What is asked ▸
Transcribe every line, keeping it exact.
= = =
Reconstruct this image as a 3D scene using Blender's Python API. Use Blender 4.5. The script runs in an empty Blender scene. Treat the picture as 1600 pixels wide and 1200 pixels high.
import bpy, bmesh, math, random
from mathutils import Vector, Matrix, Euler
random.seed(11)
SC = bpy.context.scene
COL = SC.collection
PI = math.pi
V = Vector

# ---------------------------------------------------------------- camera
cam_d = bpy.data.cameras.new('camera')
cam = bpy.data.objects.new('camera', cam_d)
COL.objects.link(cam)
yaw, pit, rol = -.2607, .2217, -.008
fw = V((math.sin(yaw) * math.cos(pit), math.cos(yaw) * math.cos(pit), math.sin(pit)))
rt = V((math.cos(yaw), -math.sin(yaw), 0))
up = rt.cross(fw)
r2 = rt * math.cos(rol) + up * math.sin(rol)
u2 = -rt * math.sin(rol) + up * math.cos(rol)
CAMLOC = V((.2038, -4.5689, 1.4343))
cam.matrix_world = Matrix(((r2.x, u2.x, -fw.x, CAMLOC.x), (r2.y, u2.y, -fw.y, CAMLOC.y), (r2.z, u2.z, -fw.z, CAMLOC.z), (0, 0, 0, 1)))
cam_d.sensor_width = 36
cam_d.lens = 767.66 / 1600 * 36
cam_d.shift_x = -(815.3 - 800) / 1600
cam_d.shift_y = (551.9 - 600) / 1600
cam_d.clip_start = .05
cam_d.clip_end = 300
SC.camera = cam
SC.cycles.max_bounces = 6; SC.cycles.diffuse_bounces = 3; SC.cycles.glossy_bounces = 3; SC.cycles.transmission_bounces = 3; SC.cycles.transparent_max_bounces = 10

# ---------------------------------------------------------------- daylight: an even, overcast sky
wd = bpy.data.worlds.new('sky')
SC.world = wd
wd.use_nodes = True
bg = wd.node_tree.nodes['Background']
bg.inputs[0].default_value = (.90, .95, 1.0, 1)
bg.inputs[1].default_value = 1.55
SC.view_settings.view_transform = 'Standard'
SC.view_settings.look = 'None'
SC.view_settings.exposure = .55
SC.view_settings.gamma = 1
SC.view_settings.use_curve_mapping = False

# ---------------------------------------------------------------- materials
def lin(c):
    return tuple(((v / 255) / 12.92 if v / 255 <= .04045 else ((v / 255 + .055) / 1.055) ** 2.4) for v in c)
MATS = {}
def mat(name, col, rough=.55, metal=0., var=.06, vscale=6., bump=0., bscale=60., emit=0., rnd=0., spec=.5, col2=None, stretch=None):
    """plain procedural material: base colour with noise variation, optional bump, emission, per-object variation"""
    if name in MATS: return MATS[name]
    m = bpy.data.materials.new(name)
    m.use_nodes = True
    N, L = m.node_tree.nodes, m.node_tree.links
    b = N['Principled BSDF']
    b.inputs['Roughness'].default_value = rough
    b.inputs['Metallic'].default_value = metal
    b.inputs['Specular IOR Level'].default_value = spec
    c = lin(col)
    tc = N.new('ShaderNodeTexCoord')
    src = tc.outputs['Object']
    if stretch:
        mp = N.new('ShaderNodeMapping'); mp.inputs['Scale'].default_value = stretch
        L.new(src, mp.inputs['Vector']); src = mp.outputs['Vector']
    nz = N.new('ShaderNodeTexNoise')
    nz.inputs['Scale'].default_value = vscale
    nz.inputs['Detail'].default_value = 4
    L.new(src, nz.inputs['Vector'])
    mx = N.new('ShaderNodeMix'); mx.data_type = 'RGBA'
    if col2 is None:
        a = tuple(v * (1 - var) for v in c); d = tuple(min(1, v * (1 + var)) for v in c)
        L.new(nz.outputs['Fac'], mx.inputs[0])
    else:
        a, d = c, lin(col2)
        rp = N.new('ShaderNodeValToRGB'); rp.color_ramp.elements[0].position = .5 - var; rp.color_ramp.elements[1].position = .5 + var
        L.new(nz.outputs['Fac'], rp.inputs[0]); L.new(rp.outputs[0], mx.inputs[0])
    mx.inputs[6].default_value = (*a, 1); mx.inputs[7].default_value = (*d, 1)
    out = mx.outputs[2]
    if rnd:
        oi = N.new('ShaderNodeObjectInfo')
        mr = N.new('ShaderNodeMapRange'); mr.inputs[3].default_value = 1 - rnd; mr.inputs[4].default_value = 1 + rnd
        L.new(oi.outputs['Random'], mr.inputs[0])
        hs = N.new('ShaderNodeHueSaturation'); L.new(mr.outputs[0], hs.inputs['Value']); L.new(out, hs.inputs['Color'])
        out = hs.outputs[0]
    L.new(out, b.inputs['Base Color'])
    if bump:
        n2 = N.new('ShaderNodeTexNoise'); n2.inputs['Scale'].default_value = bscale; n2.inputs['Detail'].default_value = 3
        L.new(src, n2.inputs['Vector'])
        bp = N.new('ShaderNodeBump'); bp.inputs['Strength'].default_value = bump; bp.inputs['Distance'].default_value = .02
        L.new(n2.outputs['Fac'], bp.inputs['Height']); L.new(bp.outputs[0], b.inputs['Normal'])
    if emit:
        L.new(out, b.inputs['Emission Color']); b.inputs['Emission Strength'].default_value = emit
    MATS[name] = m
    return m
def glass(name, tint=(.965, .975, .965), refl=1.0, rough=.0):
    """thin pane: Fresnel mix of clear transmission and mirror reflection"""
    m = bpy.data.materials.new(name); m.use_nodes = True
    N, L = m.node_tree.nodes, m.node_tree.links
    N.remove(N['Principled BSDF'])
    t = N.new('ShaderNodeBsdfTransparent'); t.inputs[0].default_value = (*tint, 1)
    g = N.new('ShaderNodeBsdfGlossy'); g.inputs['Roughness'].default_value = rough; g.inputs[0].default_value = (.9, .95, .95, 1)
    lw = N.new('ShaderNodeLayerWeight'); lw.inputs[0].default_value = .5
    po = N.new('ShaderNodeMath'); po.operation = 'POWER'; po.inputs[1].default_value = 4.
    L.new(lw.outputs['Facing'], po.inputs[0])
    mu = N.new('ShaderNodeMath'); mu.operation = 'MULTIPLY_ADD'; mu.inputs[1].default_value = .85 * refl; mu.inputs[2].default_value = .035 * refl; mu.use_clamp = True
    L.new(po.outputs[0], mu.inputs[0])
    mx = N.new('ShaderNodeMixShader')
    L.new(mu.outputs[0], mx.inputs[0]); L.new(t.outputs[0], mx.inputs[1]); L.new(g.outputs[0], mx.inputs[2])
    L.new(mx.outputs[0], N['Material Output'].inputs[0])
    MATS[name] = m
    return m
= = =
Response for this exercise ▸
Reconstruct this image as a 3D scene using Blender's Python API. Use Blender 4.5. The script runs in an empty Blender scene. Treat the picture as 1600 pixels wide and 1200 pixels high.
import bpy, bmesh, math, random
from mathutils import Vector, Matrix, Euler
random.seed(11)
SC = bpy.context.scene
COL = SC.collection
PI = math.pi
V = Vector

# ---------------------------------------------------------------- camera
cam_d = bpy.data.cameras.new('camera')
cam = bpy.data.objects.new('camera', cam_d)
COL.objects.link(cam)
yaw, pit, rol = -.2607, .2217, -.008
fw = V((math.sin(yaw) * math.cos(pit), math.cos(yaw) * math.cos(pit), math.sin(pit)))
rt = V((math.cos(yaw), -math.sin(yaw), 0))
up = rt.cross(fw)
r2 = rt * math.cos(rol) + up * math.sin(rol)
u2 = -rt * math.sin(rol) + up * math.cos(rol)
CAMLOC = V((.2038, -4.5689, 1.4343))
cam.matrix_world = Matrix(((r2.x, u2.x, -fw.x, CAMLOC.x), (r2.y, u2.y, -fw.y, CAMLOC.y), (r2.z, u2.z, -fw.z, CAMLOC.z), (0, 0, 0, 1)))
cam_d.sensor_width = 36
cam_d.lens = 767.66 / 1600 * 36
cam_d.shift_x = -(815.3 - 800) / 1600
cam_d.shift_y = (551.9 - 600) / 1600
cam_d.clip_start = .05
cam_d.clip_end = 300
SC.camera = cam
SC.cycles.max_bounces = 6; SC.cycles.diffuse_bounces = 3; SC.cycles.glossy_bounces = 3; SC.cycles.transmission_bounces = 3; SC.cycles.transparent_max_bounces = 10

# ---------------------------------------------------------------- daylight: an even, overcast sky
wd = bpy.data.worlds.new('sky')
SC.world = wd
wd.use_nodes = True
bg = wd.node_tree.nodes['Background']
bg.inputs[0].default_value = (.90, .95, 1.0, 1)
bg.inputs[1].default_value = 1.55
SC.view_settings.view_transform = 'Standard'
SC.view_settings.look = 'None'
SC.view_settings.exposure = .55
SC.view_settings.gamma = 1
SC.view_settings.use_curve_mapping = False

# ---------------------------------------------------------------- materials
def lin(c):
    return tuple(((v / 255) / 12.92 if v / 255 <= .04045 else ((v / 255 + .055) / 1.055) ** 2.4) for v in c)
MATS = {}
def mat(name, col, rough=.55, metal=0., var=.06, vscale=6., bump=0., bscale=60., emit=0., rnd=0., spec=.5, col2=None, stretch=None):
    """plain procedural material: base colour with noise variation, optional bump, emission, per-object variation"""
    if name in MATS: return MATS[name]
    m = bpy.data.materials.new(name)
    m.use_nodes = True
    N, L = m.node_tree.nodes, m.node_tree.links
    b = N['Principled BSDF']
    b.inputs['Roughness'].default_value = rough
    b.inputs['Metallic'].default_value = metal
    b.inputs['Specular IOR Level'].default_value = spec
    c = lin(col)
    tc = N.new('ShaderNodeTexCoord')
    src = tc.outputs['Object']
    if stretch:
        mp = N.new('ShaderNodeMapping'); mp.inputs['Scale'].default_value = stretch
        L.new(src, mp.inputs['Vector']); src = mp.outputs['Vector']
    nz = N.new('ShaderNodeTexNoise')
    nz.inputs['Scale'].default_value = vscale
    nz.inputs['Detail'].default_value = 4
    L.new(src, nz.inputs['Vector'])
    mx = N.new('ShaderNodeMix'); mx.data_type = 'RGBA'
    if col2 is None:
        a = tuple(v * (1 - var) for v in c); d = tuple(min(1, v * (1 + var)) for v in c)
        L.new(nz.outputs['Fac'], mx.inputs[0])
    else:
        a, d = c, lin(col2)
        rp = N.new('ShaderNodeValToRGB'); rp.color_ramp.elements[0].position = .5 - var; rp.color_ramp.elements[1].position = .5 + var
        L.new(nz.outputs['Fac'], rp.inputs[0]); L.new(rp.outputs[0], mx.inputs[0])
    mx.inputs[6].default_value = (*a, 1); mx.inputs[7].default_value = (*d, 1)
    out = mx.outputs[2]
    if rnd:
        oi = N.new('ShaderNodeObjectInfo')
        mr = N.new('ShaderNodeMapRange'); mr.inputs[3].default_value = 1 - rnd; mr.inputs[4].default_value = 1 + rnd
        L.new(oi.outputs['Random'], mr.inputs[0])
        hs = N.new('ShaderNodeHueSaturation'); L.new(mr.outputs[0], hs.inputs['Value']); L.new(out, hs.inputs['Color'])
        out = hs.outputs[0]
    L.new(out, b.inputs['Base Color'])
    if bump:
        n2 = N.new('ShaderNodeTexNoise'); n2.inputs['Scale'].default_value = bscale; n2.inputs['Detail'].default_value = 3
        L.new(src, n2.inputs['Vector'])
        bp = N.new('ShaderNodeBump'); bp.inputs['Strength'].default_value = bump; bp.inputs['Distance'].default_value = .02
        L.new(n2.outputs['Fac'], bp.inputs['Height']); L.new(bp.outputs[0], b.inputs['Normal'])
    if emit:
        L.new(out, b.inputs['Emission Color']); b.inputs['Emission Strength'].default_value = emit
    MATS[name] = m
    return m
def glass(name, tint=(.965, .975, .965), refl=1.0, rough=.0):
    """thin pane: Fresnel mix of clear transmission and mirror reflection"""
    m = bpy.data.materials.new(name); m.use_nodes = True
    N, L = m.node_tree.nodes, m.node_tree.links
    N.remove(N['Principled BSDF'])
    t = N.new('ShaderNodeBsdfTransparent'); t.inputs[0].default_value = (*tint, 1)
    g = N.new('ShaderNodeBsdfGlossy'); g.inputs['Roughness'].default_value = rough; g.inputs[0].default_value = (.9, .95, .95, 1)
    lw = N.new('ShaderNodeLayerWeight'); lw.inputs[0].default_value = .5
    po = N.new('ShaderNodeMath'); po.operation = 'POWER'; po.inputs[1].default_value = 4.
    L.new(lw.outputs['Facing'], po.inputs[0])
    mu = N.new('ShaderNodeMath'); mu.operation = 'MULTIPLY_ADD'; mu.inputs[1].default_value = .85 * refl; mu.inputs[2].default_value = .035 * refl; mu.use_clamp = True
    L.new(po.outputs[0], mu.inputs[0])
    mx = N.new('ShaderNodeMixShader')
    L.new(mu.outputs[0], mx.inputs[0]); L.new(t.outputs[0], mx.inputs[1]); L.new(g.outputs[0], mx.inputs[2])
    L.new(mx.outputs[0], N['Material Output'].inputs[0])
    MATS[name] = m
    return m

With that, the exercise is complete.